Penmanship and the Zen of Mobility

My mother was a penmanship teacher. She not only taught penmanship, she also knew calligraphy. Back then, people would create beautiful hand-written letters, which required a lot of thought (since you couldn’t correct mistakes), so when people put pen to paper they were already thinking in paragraphs. I have stacks of very artistic looking letters my grandparents wrote to me when I was little, but I have not actually received a hand-written letter in decades (When was the last time you received a hand-written letter? Not a note, an actual letter?). When typewriters became the norm (starting with typing class in high school) the nature of how we communicate started shifting. The emphasis on handwriting skills disappeared, people suddenly had the ability to change what they had written (as long as you didn’t mind dealing with White-Out), but they were still forced to think in paragraphs. Then personal computers came along, and suddenly the need to clearly organize your thoughts before starting became less relevant, because you could make transactional or wholesale changes with a click. Handwriting remained extinct as an art form, but clarity of communication in the end deliverable became more viable.

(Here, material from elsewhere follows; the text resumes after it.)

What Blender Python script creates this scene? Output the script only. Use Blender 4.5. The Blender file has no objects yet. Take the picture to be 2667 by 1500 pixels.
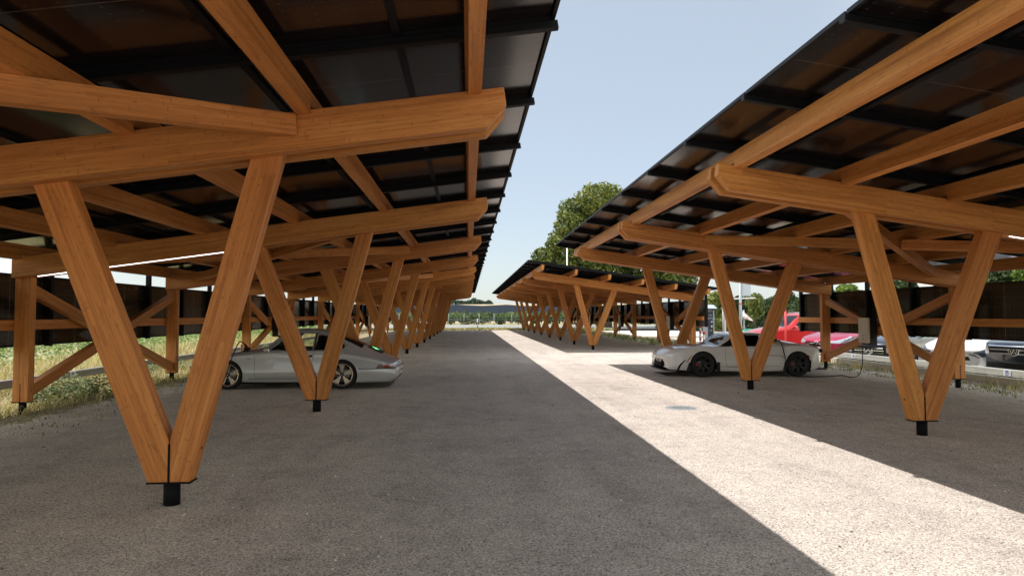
import bpy, bmesh, math, random
from mathutils import Vector, Matrix, noise as mnoise
from mathutils.bvhtree import BVHTree
R = math.radians
rnd = random.Random(7)
SC = bpy.context.scene
COL = SC.collection

# ------------------------------------------------------------------ camera
cam_d = bpy.data.cameras.new('camera'); cam = bpy.data.objects.new('camera', cam_d); COL.objects.link(cam)
cam_d.sensor_fit = 'HORIZONTAL'; cam_d.sensor_width = 36.0
cam_d.lens = 36.0 * 1744.7 / 2667.0
cam_d.clip_start = 0.05; cam_d.clip_end = 6000
cam.location = (0, 0, 1.4713)
cam.rotation_euler = (R(90 + 2.2669), 0, R(-3.7269))
SC.camera = cam

# ------------------------------------------------------------------ light
SUN_AZ_VEC = Vector((-1.45, 0.28, 3.56)).normalized()       # towards the sun
elev = math.asin(SUN_AZ_VEC.z); azim = math.atan2(SUN_AZ_VEC.x, SUN_AZ_VEC.y)
W = bpy.data.worlds.new('World'); SC.world = W; W.use_nodes = True
nt = W.node_tree
bg = nt.nodes['Background']; sky = nt.nodes.new('ShaderNodeTexSky')
sky.sky_type = 'NISHITA'; sky.sun_disc = False; sky.sun_elevation = elev; sky.sun_rotation = azim
sky.air_density = 1.0; sky.dust_density = 1.0; sky.ozone_density = 1.0; sky.altitude = 400
# thin high summer haze: the clear sky is veiled evenly
veil = nt.nodes.new('ShaderNodeMix'); veil.data_type = 'RGBA'; veil.inputs[0].default_value = 0.74
veil.inputs[7].default_value = (1.96, 2.13, 2.24, 1)
nt.links.new(sky.outputs[0], veil.inputs[6]); # sky brightened and warmed behind the camera, out of view, added to lift the shade
gm = nt.nodes.new('ShaderNodeNewGeometry'); sp = nt.nodes.new('ShaderNodeSeparateXYZ'); nt.links.new(gm.outputs['Incoming'], sp.inputs[0])
mr = nt.nodes.new('ShaderNodeMapRange'); mr.interpolation_type = 'SMOOTHSTEP'; nt.links.new(sp.outputs[1], mr.inputs[0])
mr.inputs[1].default_value = 0.15; mr.inputs[2].default_value = 0.8; mr.inputs[3].default_value = 1.0; mr.inputs[4].default_value = 1.6
cl_ = nt.nodes.new('ShaderNodeMix'); cl_.data_type = 'RGBA'; cl_.blend_type = 'MULTIPLY'; cl_.clamp_factor = False; cl_.inputs[0].default_value = 1.0
cb = nt.nodes.new('ShaderNodeCombineColor'); k2 = nt.nodes.new('ShaderNodeMath'); k2.operation = 'MULTIPLY_ADD'; nt.links.new(mr.outputs[0], k2.inputs[0]); k2.inputs[1].default_value = 0.90; k2.inputs[2].default_value = 0.10
k3 = nt.nodes.new('ShaderNodeMath'); k3.operation = 'MULTIPLY_ADD'; nt.links.new(mr.outputs[0], k3.inputs[0]); k3.inputs[1].default_value = 0.58; k3.inputs[2].default_value = 0.42
nt.links.new(mr.outputs[0], cb.inputs[0]); nt.links.new(k2.outputs[0], cb.inputs[1]); nt.links.new(k3.outputs[0], cb.inputs[2])
# low sky on both sides also given added warm brightness to lift shade
mr2 = nt.nodes.new('ShaderNodeMapRange'); mr2.interpolation_type = 'SMOOTHSTEP'; ab = nt.nodes.new('ShaderNodeMath'); ab.operation = 'ABSOLUTE'; nt.links.new(sp.outputs[0], ab.inputs[0]); nt.links.new(ab.outputs[0], mr2.inputs[0])
mr2.inputs[1].default_value = 0.42; mr2.inputs[2].default_value = 0.95; mr2.inputs[3].default_value = 1.0; mr2.inputs[4].default_value = 3.3
vm = nt.nodes.new('ShaderNodeVectorMath'); vm.operation = 'MULTIPLY'; nt.links.new(veil.outputs[2], vm.inputs[0]); c2_ = nt.nodes.new('ShaderNodeCombineXYZ'); nt.links.new(c2_.outputs[0], vm.inputs[1]); nt.links.new(mr2.outputs[0], c2_.inputs[0])
for i_, q_ in ((1, 0.86), (2, 0.58)):
    m_ = nt.nodes.new('ShaderNodeMath'); m_.operation = 'MULTIPLY_ADD'; nt.links.new(mr2.outputs[0], m_.inputs[0]); m_.inputs[1].default_value = q_; m_.inputs[2].default_value = 1 - q_; nt.links.new(m_.outputs[0], c2_.inputs[i_])
nt.links.new(vm.outputs[0], cl_.inputs[6]); nt.links.new(cb.outputs[0], cl_.inputs[7]); nt.links.new(cl_.outputs[2], bg.inputs[0]); bg.inputs[1].default_value = 0.12
sun_d = bpy.data.lights.new('sun', 'SUN'); sun = bpy.data.objects.new('sun', sun_d); COL.objects.link(sun)
sun_d.energy = 2.0; sun_d.angle = R(0.53); sun_d.color = (1, 0.985, 0.955)
sun.rotation_euler = SUN_AZ_VEC.to_track_quat('Z', 'Y').to_euler()
SC.view_settings.view_transform = 'Standard'; SC.view_settings.look = 'None'
SC.view_settings.gamma = 1; SC.view_settings.exposure = 1.25

# ------------------------------------------------------------------ node helpers
class NT:
    def __init__(s, m): s.t = m.node_tree; s.n = s.t.nodes; s.l = s.t.links
    def node(s, typ, **kw):
        n = s.n.new(typ)
        for k, v in kw.items():
            if k.startswith('i_'):
                key = k[2:]; key = int(key) if key.isdigit() else key.replace('_', ' ')
                s.set(n.inputs[key], v)
            else: setattr(n, k, v)
        return n
    def set(s, sock, v):
        if isinstance(v, bpy.types.NodeSocket): s.l.new(v, sock)
        elif isinstance(v, bpy.types.Node): s.l.new(v.outputs[0], sock)
        else: sock.default_value = v
    def math(s, op, a, b=None, c=None, clamp=False):
        n = s.n.new('ShaderNodeMath'); n.operation = op; n.use_clamp = clamp
        s.set(n.inputs[0], a)
        if b is not None: s.set(n.inputs[1], b)
        if c is not None: s.set(n.inputs[2], c)
        return n.outputs[0]
    def mix(s, f, a, b, mode='MIX'):
        n = s.n.new('ShaderNodeMix'); n.data_type = 'RGBA'; n.blend_type = mode; n.clamp_factor = True
        s.set(n.inputs[0], f)
        for sock, v in ((n.inputs[6], a), (n.inputs[7], b)):
            if isinstance(v, tuple) and len(v) == 3: v = (*v, 1)
            s.set(sock, v)
        return n.outputs[2]
    def ramp(s, f, stops):
        n = s.n.new('ShaderNodeValToRGB'); s.set(n.inputs[0], f); e = n.color_ramp.elements
        while len(e) < len(stops): e.new(0.5)
        for el, (p, c) in zip(e, stops):
            el.position = p; el.color = (*c, 1) if isinstance(c, tuple) else (c, c, c, 1)
        return n.outputs[0]
    def noise(s, vec, scale, detail=4, rough=0.55, dim='3D'):
        n = s.n.new('ShaderNodeTexNoise'); n.noise_dimensions = dim
        if vec is not None: s.set(n.inputs['Vector'], vec)
        n.inputs['Scale'].default_value = scale; n.inputs['Detail'].default_value = detail; n.inputs['Roughness'].default_value = rough
        return n.outputs[0]
    def mapping(s, vec, scale=(1, 1, 1), loc=(0, 0, 0)):
        n = s.n.new('ShaderNodeMapping'); s.set(n.inputs[0], vec); n.inputs['Scale'].default_value = scale; n.inputs['Location'].default_value = loc
        return n.outputs[0]
    def bump(s, h, strength=0.3, dist=0.01):
        n = s.n.new('ShaderNodeBump'); s.set(n.inputs['Height'], h); n.inputs['Strength'].default_value = strength; n.inputs['Distance'].default_value = dist
        return n.outputs[0]
def newmat(name):
    m = bpy.data.materials.new(name); m.use_nodes = True
    return m, NT(m), m.node_tree.nodes['Principled BSDF']
def plain(name, col, rough=0.6, metal=0.0, coat=0.0, emit=None, estr=0.0, var=0.06, spec=0.5, vs=6.0, bump=0.0):
    m, t, p = newmat(name)
    tc = t.node('ShaderNodeTexCoord')
    nz = t.noise(tc.outputs['Object'], vs, 4)
    f = t.math('MULTIPLY_ADD', nz, var * 2, 1 - var)
    c = t.mix(1.0, (*col, 1), t.node('ShaderNodeCombineColor', i_0=f, i_1=f, i_2=f).outputs[0], 'MULTIPLY')
    t.set(p.inputs['Base Color'], c)
    p.inputs['Roughness'].default_value = rough; p.inputs['Metallic'].default_value = metal
    p.inputs['Coat Weight'].default_value = coat; p.inputs['Coat Roughness'].default_value = 0.04
    p.inputs['Specular IOR Level'].default_value = spec
    if emit: p.inputs['Emission Color'].default_value = (*emit, 1); p.inputs['Emission Strength'].default_value = estr
    if bump: t.set(p.inputs['Normal'], t.bump(t.noise(tc.outputs['Object'], vs * 12, 3), bump, 0.004))
    return m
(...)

Fast forward to today. The biggest change by far in our lifetime has been the rise of mobility as a communications enabler. Now we’re at the point where billions of us are in instant, global contact, exchanging 140 character tweets, and speaking in haiku. This is not necessarily a bad thing, there is something to be said for pithiness, but it is another transformative shift in how we exchange information with those around us.

So how does this tie to enterprise mobility?

Because we are all going mobile, which defines the way we will communicate going forward. It’s not just how we communicate with each other, but also how we communicate with enterprise resources. The display space for a mobile device such as an iPhone is very different from that of a desktop PC with a 27 inch monitor, and therefore the way information is delivered to the end user will follow the same haiku model. Mobilizing an enterprise application forces a prioritization of information due to the smaller screen, and reduces it to the Zen of communicating enterprise workflow requirements. This means your mobile workers, workgroups, and associated workflows are going to be forced to deal with the crux of the matter, and any ancillary noise will fall by the wayside. This is a perfect example of less is more, and is one of the core drivers of the ongoing transformation of the enterprise. The question is, what is that crux, and how can you leverage it for competitive advantage?